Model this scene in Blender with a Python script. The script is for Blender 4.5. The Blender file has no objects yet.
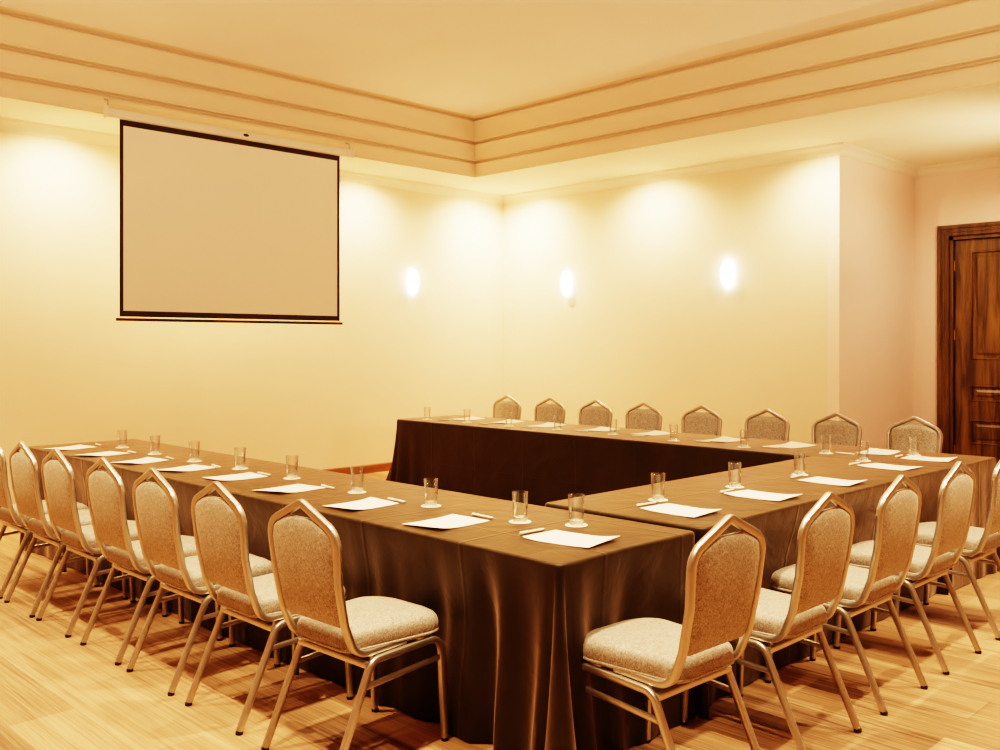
import bpy, bmesh, math, random
from mathutils import Vector, Matrix
C = bpy.context.scene.collection
S = bpy.context.scene
PI = math.pi

# ------------------------------------------------------------------ helpers
def obj(name, bm, mat, parent=None, smooth=True, angle=40):
    me = bpy.data.meshes.new(name)
    bmesh.ops.recalc_face_normals(bm, faces=bm.faces)
    bm.to_mesh(me); bm.free()
    if mat: me.materials.append(mat)
    if smooth:
        for p in me.polygons: p.use_smooth = True
        try: me.set_sharp_from_angle(angle=math.radians(angle))
        except Exception: pass
    o = bpy.data.objects.new(name, me); C.objects.link(o)
    if parent: o.parent = parent
    return o

def thing(name, label, cat, loc=(0, 0, 0), rotz=0, group=None):
    o = bpy.data.objects.new(name, None); C.objects.link(o)
    o.location = loc; o.rotation_euler = (0, 0, rotz); o.empty_display_size = .1
    o['label'] = label; o['category'] = cat
    if group: o['group'] = group
    return o

def tag(o, label, cat, group=None):
    o['label'] = label; o['category'] = cat
    if group: o['group'] = group
    return o

def struct(name, bm, m, smooth=False, parent=None):
    o = obj(name, bm, m, parent, smooth)
    if parent is None: o['kind'] = 'structure'
    return o

def dup(root, loc, rotz, label, group=None):
    r = root.copy(); C.objects.link(r); r.location = loc; r.rotation_euler = (0, 0, rotz)
    r['label'] = label
    if group: r['group'] = group
    for ch in list(root.children):
        c = ch.copy(); C.objects.link(c); c.parent = r
        for g in list(ch.children):
            d = g.copy(); C.objects.link(d); d.parent = c
    return r

def add_box(bm, x0, y0, z0, x1, y1, z1, bevel=0):
    r = bmesh.ops.create_cube(bm, size=1)
    for v in r['verts']:
        v.co = Vector((x0 + (v.co.x + .5) * (x1 - x0), y0 + (v.co.y + .5) * (y1 - y0), z0 + (v.co.z + .5) * (z1 - z0)))
    if bevel:
        es = list({e for v in r['verts'] for e in v.link_edges})
        bmesh.ops.bevel(bm, geom=es, offset=bevel, segments=2, affect='EDGES', profile=.7)
    return bm

def box(*a, bevel=0):
    return add_box(bmesh.new(), *a, bevel=bevel)

def fillet(pts, radii, n=6):
    """round the corners of a polyline"""
    out = [Vector(pts[0])]
    for i in range(1, len(pts) - 1):
        p, a, b = Vector(pts[i]), Vector(pts[i - 1]), Vector(pts[i + 1])
        r = radii[i] if isinstance(radii, (list, tuple)) else radii
        u, w = (a - p).normalized(), (b - p).normalized()
        ang = u.angle(w)
        if r <= 0 or ang > PI - .02: out.append(p); continue
        d = min(r / math.tan(ang / 2), (a - p).length * .49, (b - p).length * .49)
        rr = d * math.tan(ang / 2)
        c = p + (u + w).normalized() * (rr / math.sin(ang / 2))
        s, e = p + u * d - c, p + w * d - c
        th = s.angle(e)
        for k in range(n + 1):
            t = k / n
            q = (s * math.sin((1 - t) * th) + e * math.sin(t * th)) / math.sin(th)
            out.append(c + q)
    out.append(Vector(pts[-1]))
    return out

def add_sweep(bm, pts, prof, side=None, cap=True):
    """sweep a 2d profile [(a, b)] along pts; a runs along the side vector, b along tangent x side"""
    pts = [Vector(p) for p in pts]
    n = len(pts)
    T = []
    for i in range(n):
        if i == 0: t = pts[1] - pts[0]
        elif i == n - 1: t = pts[-1] - pts[-2]
        else: t = (pts[i + 1] - pts[i]).normalized() + (pts[i] - pts[i - 1]).normalized()
        T.append(t.normalized())
    if side is None:
        side = Vector((1, 0, 0)) if abs(T[0].x) < .9 else Vector((0, 0, 1))
    side = Vector(side)
    sd = (side - T[0] * side.dot(T[0])).normalized()
    rings = []
    for i in range(n):
        sd = (sd - T[i] * sd.dot(T[i])).normalized()
        up = T[i].cross(sd)
        rings.append([bm.verts.new(pts[i] + sd * a + up * b) for a, b in prof])
    m = len(prof)
    for i in range(n - 1):
        for k in range(m):
            bm.faces.new((rings[i][k], rings[i][(k + 1) % m], rings[i + 1][(k + 1) % m], rings[i + 1][k]))
    if cap:
        bm.faces.new(rings[0][::-1]); bm.faces.new(rings[-1])
    return bm

def rrect(w, h, r, n=2):
    """rounded rectangle profile"""
    out = []
    for cx, cy, a0 in ((w/2 - r, h/2 - r, 0), (-w/2 + r, h/2 - r, 90), (-w/2 + r, -h/2 + r, 180), (w/2 - r, -h/2 + r, 270)):
        for k in range(n + 1):
            a = math.radians(a0 + 90 * k / n)
            out.append((cx + r * math.cos(a), cy + r * math.sin(a)))
    return out

def circ(r, n=8):
    return [(r * math.cos(2*PI*k/n), r * math.sin(2*PI*k/n)) for k in range(n)]

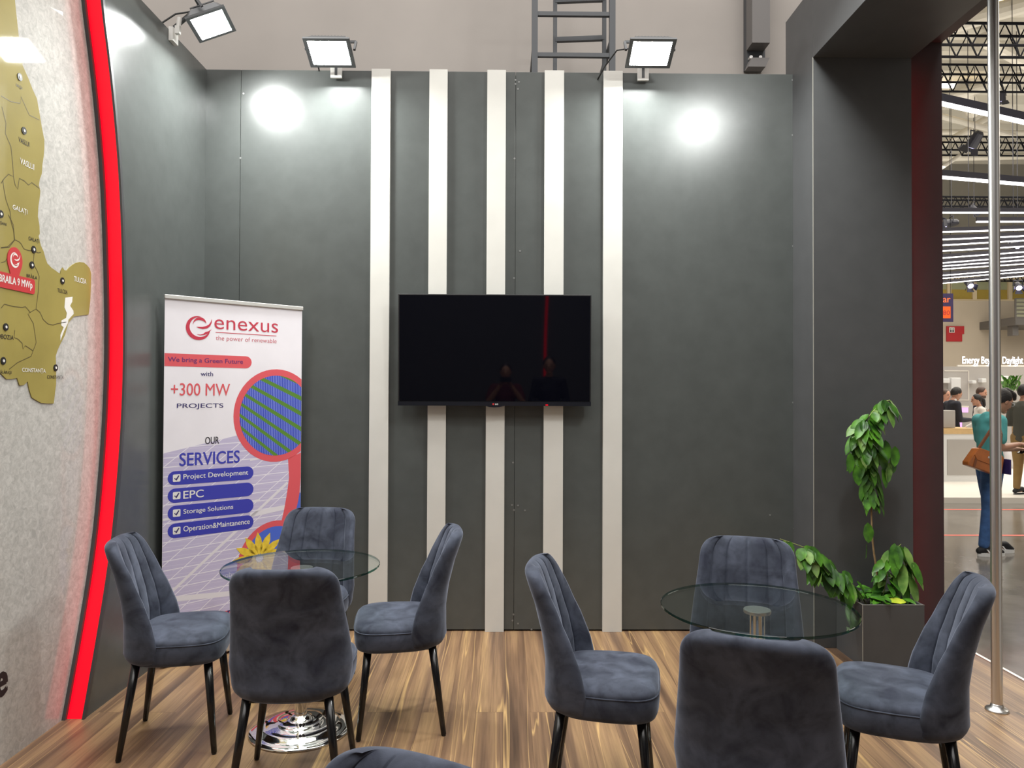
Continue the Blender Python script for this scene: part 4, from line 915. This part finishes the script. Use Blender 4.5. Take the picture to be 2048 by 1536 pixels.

++++

* _Exercise description_
Reproduce all of the data exactly; the pictures do not belong in the copy.

* _Task output_
Model this scene in Blender with a Python script. The script is for Blender 4.5. The Blender file has no objects yet.
import bpy, bmesh, math, random
from mathutils import Vector, Matrix
C = bpy.context.scene.collection
S = bpy.context.scene
PI = math.pi

# ------------------------------------------------------------------ helpers
def obj(name, bm, mat, parent=None, smooth=True, angle=40):
    me = bpy.data.meshes.new(name)
    bmesh.ops.recalc_face_normals(bm, faces=bm.faces)
    bm.to_mesh(me); bm.free()
    if mat: me.materials.append(mat)
    if smooth:
        for p in me.polygons: p.use_smooth = True
        try: me.set_sharp_from_angle(angle=math.radians(angle))
        except Exception: pass
    o = bpy.data.objects.new(name, me); C.objects.link(o)
    if parent: o.parent = parent
    return o

def thing(name, label, cat, loc=(0, 0, 0), rotz=0, group=None):
    o = bpy.data.objects.new(name, None); C.objects.link(o)
    o.location = loc; o.rotation_euler = (0, 0, rotz); o.empty_display_size = .1
    o['label'] = label; o['category'] = cat
    if group: o['group'] = group
    return o

def tag(o, label, cat, group=None):
    o['label'] = label; o['category'] = cat
    if group: o['group'] = group
    return o

def struct(name, bm, m, smooth=False, parent=None):
    o = obj(name, bm, m, parent, smooth)
    if parent is None: o['kind'] = 'structure'
    return o

def dup(root, loc, rotz, label, group=None):
    r = root.copy(); C.objects.link(r); r.location = loc; r.rotation_euler = (0, 0, rotz)
    r['label'] = label
    if group: r['group'] = group
    for ch in list(root.children):
        c = ch.copy(); C.objects.link(c); c.parent = r
        for g in list(ch.children):
            d = g.copy(); C.objects.link(d); d.parent = c
    return r

def add_box(bm, x0, y0, z0, x1, y1, z1, bevel=0):
    r = bmesh.ops.create_cube(bm, size=1)
    for v in r['verts']:
        v.co = Vector((x0 + (v.co.x + .5) * (x1 - x0), y0 + (v.co.y + .5) * (y1 - y0), z0 + (v.co.z + .5) * (z1 - z0)))
    if bevel:
        es = list({e for v in r['verts'] for e in v.link_edges})
        bmesh.ops.bevel(bm, geom=es, offset=bevel, segments=2, affect='EDGES', profile=.7)
    return bm

def box(*a, bevel=0):
    return add_box(bmesh.new(), *a, bevel=bevel)

def fillet(pts, radii, n=6):
    """round the corners of a polyline"""
    out = [Vector(pts[0])]
    for i in range(1, len(pts) - 1):
        p, a, b = Vector(pts[i]), Vector(pts[i - 1]), Vector(pts[i + 1])
        r = radii[i] if isinstance(radii, (list, tuple)) else radii
        u, w = (a - p).normalized(), (b - p).normalized()
        ang = u.angle(w)
        if r <= 0 or ang > PI - .02: out.append(p); continue
        d = min(r / math.tan(ang / 2), (a - p).length * .49, (b - p).length * .49)
        rr = d * math.tan(ang / 2)
        c = p + (u + w).normalized() * (rr / math.sin(ang / 2))
        s, e = p + u * d - c, p + w * d - c
        th = s.angle(e)
        for k in range(n + 1):
            t = k / n
            q = (s * math.sin((1 - t) * th) + e * math.sin(t * th)) / math.sin(th)
            out.append(c + q)
    out.append(Vector(pts[-1]))
    return out

def add_sweep(bm, pts, prof, side=None, cap=True):
    """sweep a 2d profile [(a, b)] along pts; a runs along the side vector, b along tangent x side"""
    pts = [Vector(p) for p in pts]
    n = len(pts)
    T = []
    for i in range(n):
        if i == 0: t = pts[1] - pts[0]
        elif i == n - 1: t = pts[-1] - pts[-2]
        else: t = (pts[i + 1] - pts[i]).normalized() + (pts[i] - pts[i - 1]).normalized()
        T.append(t.normalized())
    if side is None:
        side = Vector((1, 0, 0)) if abs(T[0].x) < .9 else Vector((0, 0, 1))
    side = Vector(side)
    sd = (side - T[0] * side.dot(T[0])).normalized()
    rings = []
    for i in range(n):
        sd = (sd - T[i] * sd.dot(T[i])).normalized()
        up = T[i].cross(sd)
        rings.append([bm.verts.new(pts[i] + sd * a + up * b) for a, b in prof])
    m = len(prof)
    for i in range(n - 1):
        for k in range(m):
            bm.faces.new((rings[i][k], rings[i][(k + 1) % m], rings[i + 1][(k + 1) % m], rings[i + 1][k]))
    if cap:
        bm.faces.new(rings[0][::-1]); bm.faces.new(rings[-1])
    return bm

def rrect(w, h, r, n=2):
    """rounded rectangle profile"""
    out = []
    for cx, cy, a0 in ((w/2 - r, h/2 - r, 0), (-w/2 + r, h/2 - r, 90), (-w/2 + r, -h/2 + r, 180), (w/2 - r, -h/2 + r, 270)):
        for k in range(n + 1):
            a = math.radians(a0 + 90 * k / n)
            out.append((cx + r * math.cos(a), cy + r * math.sin(a)))
    return out

def circ(r, n=8):
    return [(r * math.cos(2*PI*k/n), r * math.sin(2*PI*k/n)) for k in range(n)]

Continue the Blender Python script for this scene: part 4, from line 915. This part finishes the script. Use Blender 4.5. Take the picture to be 2048 by 1536 pixels.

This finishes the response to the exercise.